REECE Holgate is not your average teenager.

Out of school time for the North Craven 15-year-old is not spent on his computer, hidden away in his bedroom, or even on the sports pitch.

Instead, the Settle College schoolboy spends his spare time honing his skills as a rising star in the competitive world of harness racing. Reece, the third generation of his family, after father, Neil, to take up harness racing, achieved his British Harness Racing Licence earlier this year - as soon as he was old enough and making him amongst the youngest drivers in the country.

At his first two competitions, he won both times, and at this year's Kilnsey Show in front of an enthusiastic crowd, he put on a magnificent display of horsemanship to win the principal event, the open one-and-a-quarter mile handicap with Vyrnwy Marquis, a horse trained by his father.

At home in Austwick, training for racing season, between April and October, is a full time job, with Reece spending all his spare time on the family farm's specially laid race track, with a surface the same as that used to train race horses.

Training can also take place on the road, but it is on the race track that the majority of work is carried out, although its corners are a bit tighter than a proper competition track.

Marquis, a seven-year-old Standard bred, standing at 15.2hh, is a pacer. Unlike a trotter, which will move the same way as most other horses, including racehorses, both legs on either side of a pacer move forward and backwards at the same time - in the same way that an Icelandic horse moves.

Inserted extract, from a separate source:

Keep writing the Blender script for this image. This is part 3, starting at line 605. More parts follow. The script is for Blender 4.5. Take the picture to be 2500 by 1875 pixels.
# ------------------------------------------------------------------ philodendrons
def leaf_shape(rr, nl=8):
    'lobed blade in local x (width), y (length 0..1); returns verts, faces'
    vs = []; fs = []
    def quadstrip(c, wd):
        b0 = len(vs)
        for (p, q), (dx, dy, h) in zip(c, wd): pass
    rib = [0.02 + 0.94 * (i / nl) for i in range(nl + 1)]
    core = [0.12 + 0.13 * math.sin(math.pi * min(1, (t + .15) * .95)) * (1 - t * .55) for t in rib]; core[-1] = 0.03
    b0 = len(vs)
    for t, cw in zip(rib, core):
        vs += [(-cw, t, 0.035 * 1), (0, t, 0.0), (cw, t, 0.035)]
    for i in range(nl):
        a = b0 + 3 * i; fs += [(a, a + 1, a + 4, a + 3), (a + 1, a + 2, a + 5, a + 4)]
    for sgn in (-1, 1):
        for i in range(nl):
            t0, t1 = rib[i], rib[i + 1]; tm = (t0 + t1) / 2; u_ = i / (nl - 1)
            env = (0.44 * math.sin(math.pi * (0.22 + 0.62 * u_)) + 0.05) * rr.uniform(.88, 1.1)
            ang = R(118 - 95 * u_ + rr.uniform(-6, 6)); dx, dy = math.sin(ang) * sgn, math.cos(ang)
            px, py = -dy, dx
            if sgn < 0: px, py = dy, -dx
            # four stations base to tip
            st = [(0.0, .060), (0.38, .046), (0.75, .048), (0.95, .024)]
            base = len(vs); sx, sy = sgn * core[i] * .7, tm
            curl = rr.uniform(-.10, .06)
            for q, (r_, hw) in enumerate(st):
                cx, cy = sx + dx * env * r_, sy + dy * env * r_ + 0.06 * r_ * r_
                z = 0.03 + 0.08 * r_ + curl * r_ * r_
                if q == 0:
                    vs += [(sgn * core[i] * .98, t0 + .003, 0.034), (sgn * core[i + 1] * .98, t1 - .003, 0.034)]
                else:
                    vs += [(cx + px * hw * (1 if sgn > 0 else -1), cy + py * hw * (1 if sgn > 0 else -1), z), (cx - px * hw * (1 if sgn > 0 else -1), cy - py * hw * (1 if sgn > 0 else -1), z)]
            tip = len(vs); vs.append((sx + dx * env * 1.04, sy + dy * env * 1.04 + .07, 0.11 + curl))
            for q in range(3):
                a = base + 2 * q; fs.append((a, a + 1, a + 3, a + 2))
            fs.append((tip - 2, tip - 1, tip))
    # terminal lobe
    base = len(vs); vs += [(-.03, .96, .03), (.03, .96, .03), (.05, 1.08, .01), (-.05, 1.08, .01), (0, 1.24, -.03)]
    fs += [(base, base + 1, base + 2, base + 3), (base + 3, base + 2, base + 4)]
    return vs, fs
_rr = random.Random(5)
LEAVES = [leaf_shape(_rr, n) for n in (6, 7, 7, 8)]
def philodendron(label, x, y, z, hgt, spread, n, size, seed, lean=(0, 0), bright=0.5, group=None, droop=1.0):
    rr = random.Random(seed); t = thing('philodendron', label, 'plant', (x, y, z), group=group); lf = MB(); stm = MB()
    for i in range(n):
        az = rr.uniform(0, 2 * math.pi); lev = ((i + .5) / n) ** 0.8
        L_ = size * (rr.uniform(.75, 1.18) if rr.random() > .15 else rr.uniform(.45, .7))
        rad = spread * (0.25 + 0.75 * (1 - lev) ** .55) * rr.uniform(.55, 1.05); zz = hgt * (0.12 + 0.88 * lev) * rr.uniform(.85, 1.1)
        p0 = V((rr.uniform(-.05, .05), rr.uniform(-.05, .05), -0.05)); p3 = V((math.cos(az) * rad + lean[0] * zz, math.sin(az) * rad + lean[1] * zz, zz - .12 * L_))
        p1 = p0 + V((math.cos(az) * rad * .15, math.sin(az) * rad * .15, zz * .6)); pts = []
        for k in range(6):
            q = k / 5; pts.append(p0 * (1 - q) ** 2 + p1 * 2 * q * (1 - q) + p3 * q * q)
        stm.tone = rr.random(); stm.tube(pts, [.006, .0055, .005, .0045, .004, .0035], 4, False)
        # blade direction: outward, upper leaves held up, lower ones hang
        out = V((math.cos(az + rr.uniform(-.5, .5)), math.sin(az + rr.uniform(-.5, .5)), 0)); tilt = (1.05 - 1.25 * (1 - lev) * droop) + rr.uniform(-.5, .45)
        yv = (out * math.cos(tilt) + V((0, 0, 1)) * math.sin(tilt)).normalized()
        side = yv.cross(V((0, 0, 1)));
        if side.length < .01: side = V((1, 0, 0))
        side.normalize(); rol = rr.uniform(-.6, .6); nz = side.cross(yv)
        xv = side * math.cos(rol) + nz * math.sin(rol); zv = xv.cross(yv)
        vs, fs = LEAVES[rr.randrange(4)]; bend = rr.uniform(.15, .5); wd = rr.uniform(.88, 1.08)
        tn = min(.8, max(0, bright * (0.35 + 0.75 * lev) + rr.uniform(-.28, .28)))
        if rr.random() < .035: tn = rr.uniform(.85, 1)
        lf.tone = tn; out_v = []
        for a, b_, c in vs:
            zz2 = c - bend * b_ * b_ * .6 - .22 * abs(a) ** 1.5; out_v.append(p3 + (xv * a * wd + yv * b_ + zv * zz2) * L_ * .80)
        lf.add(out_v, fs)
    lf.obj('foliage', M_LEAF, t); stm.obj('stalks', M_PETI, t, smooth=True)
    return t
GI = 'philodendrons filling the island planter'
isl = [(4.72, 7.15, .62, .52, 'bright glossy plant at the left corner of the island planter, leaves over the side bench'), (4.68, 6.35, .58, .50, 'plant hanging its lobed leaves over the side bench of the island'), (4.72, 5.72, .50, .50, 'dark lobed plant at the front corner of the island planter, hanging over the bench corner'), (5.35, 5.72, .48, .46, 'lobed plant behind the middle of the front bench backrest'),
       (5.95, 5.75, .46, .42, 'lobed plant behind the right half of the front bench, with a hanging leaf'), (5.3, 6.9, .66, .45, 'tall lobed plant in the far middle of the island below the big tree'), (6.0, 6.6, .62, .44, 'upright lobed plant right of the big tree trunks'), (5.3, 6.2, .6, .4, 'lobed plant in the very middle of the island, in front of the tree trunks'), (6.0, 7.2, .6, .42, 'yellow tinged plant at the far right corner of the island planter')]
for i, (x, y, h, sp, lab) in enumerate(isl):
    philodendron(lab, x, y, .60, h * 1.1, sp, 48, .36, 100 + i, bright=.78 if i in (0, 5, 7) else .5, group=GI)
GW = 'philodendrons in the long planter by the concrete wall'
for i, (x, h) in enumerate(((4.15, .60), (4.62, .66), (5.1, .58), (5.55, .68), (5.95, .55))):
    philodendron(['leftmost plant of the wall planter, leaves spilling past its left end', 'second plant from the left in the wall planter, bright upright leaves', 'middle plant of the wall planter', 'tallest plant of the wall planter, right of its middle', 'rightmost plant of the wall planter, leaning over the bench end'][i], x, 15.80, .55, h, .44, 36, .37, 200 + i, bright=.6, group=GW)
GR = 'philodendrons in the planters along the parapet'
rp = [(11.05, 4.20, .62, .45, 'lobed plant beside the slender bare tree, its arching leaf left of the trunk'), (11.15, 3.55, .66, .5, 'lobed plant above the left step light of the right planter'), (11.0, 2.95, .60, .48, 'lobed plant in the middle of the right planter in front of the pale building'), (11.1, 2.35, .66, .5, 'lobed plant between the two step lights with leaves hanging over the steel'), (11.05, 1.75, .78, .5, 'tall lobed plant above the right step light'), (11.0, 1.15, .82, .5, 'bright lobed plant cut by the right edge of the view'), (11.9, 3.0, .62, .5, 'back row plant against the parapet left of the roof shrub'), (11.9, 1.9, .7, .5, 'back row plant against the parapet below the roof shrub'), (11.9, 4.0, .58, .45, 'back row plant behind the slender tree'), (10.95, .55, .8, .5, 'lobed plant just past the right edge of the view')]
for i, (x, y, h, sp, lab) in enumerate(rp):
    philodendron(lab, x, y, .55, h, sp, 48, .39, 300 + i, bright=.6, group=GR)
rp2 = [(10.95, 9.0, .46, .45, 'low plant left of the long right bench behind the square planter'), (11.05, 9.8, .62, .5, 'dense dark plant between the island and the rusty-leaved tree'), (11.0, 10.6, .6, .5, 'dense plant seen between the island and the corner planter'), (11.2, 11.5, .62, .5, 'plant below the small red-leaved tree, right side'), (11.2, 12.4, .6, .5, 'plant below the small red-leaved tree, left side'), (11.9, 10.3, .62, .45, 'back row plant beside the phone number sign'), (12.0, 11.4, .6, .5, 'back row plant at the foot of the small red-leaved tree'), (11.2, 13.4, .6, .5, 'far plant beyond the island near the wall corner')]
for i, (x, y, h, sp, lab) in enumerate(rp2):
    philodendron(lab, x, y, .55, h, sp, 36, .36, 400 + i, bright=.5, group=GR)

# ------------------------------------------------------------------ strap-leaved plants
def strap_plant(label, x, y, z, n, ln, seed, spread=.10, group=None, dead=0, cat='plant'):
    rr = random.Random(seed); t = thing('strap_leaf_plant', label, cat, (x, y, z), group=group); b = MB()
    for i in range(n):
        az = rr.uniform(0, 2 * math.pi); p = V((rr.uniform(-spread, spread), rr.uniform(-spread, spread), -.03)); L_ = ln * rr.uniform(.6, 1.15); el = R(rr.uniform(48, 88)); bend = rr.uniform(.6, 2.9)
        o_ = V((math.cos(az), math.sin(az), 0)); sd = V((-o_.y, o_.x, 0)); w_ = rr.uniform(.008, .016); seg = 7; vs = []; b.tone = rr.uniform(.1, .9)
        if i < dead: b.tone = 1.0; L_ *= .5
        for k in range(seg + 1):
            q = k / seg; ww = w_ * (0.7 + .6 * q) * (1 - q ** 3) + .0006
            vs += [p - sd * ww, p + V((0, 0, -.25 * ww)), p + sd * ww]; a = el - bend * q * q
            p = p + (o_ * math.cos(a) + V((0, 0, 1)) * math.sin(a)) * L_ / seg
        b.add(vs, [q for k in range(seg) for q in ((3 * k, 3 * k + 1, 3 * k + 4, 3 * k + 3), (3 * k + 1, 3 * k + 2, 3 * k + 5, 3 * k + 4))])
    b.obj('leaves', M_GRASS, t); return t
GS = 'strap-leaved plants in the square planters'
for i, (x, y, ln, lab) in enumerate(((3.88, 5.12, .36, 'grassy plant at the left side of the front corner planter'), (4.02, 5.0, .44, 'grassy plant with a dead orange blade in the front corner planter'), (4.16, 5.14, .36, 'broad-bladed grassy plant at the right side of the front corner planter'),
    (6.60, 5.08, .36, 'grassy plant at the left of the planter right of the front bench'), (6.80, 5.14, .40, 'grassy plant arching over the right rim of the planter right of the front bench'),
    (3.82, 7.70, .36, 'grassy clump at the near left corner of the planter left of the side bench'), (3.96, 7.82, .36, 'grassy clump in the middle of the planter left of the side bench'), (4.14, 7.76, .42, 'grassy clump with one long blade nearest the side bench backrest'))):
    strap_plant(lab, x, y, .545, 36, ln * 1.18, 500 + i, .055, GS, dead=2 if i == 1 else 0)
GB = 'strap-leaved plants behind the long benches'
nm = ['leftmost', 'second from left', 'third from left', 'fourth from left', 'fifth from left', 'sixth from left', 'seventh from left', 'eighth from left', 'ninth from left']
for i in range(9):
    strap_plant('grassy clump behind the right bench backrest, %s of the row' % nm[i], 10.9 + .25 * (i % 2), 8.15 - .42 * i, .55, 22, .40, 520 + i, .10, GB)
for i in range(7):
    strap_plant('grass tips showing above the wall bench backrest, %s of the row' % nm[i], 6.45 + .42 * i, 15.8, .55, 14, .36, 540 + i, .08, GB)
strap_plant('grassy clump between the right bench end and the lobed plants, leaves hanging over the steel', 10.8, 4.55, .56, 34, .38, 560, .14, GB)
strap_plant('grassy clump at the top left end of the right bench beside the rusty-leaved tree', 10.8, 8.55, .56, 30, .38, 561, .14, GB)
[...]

Their harness also includes loose straps enveloping their legs, and a pacer that breaks into a canter, will have to be quickly brought back to the pace - or risk disqualification. Pacers can be also ridden, but the gait is quite different from a traditional riding horse.

Marquis, however, has not been broken to ride under a saddle and it is racing in harness that Reece excels.

Much like horse racing, the drivers wear racing silks, a helmet and now, body protectors. They can race at speeds of up to 35 mph and there can be up to ten racers in a contest, all vying for first place. It is not a sport for the faint hearted.

During the season, Reece will train Marquis six days out of seven. Twice a week will be fast work, with the other days, slower, fitness work.

Reece, father, Neil and stepmother, Gaynor, travel to contests all over the country during racing season. Ruled over by the British Harness Racing Club, the rules are strict - racing on roads is strictly forbidden and those who indulge in road racing are not welcome at BHRC competitions.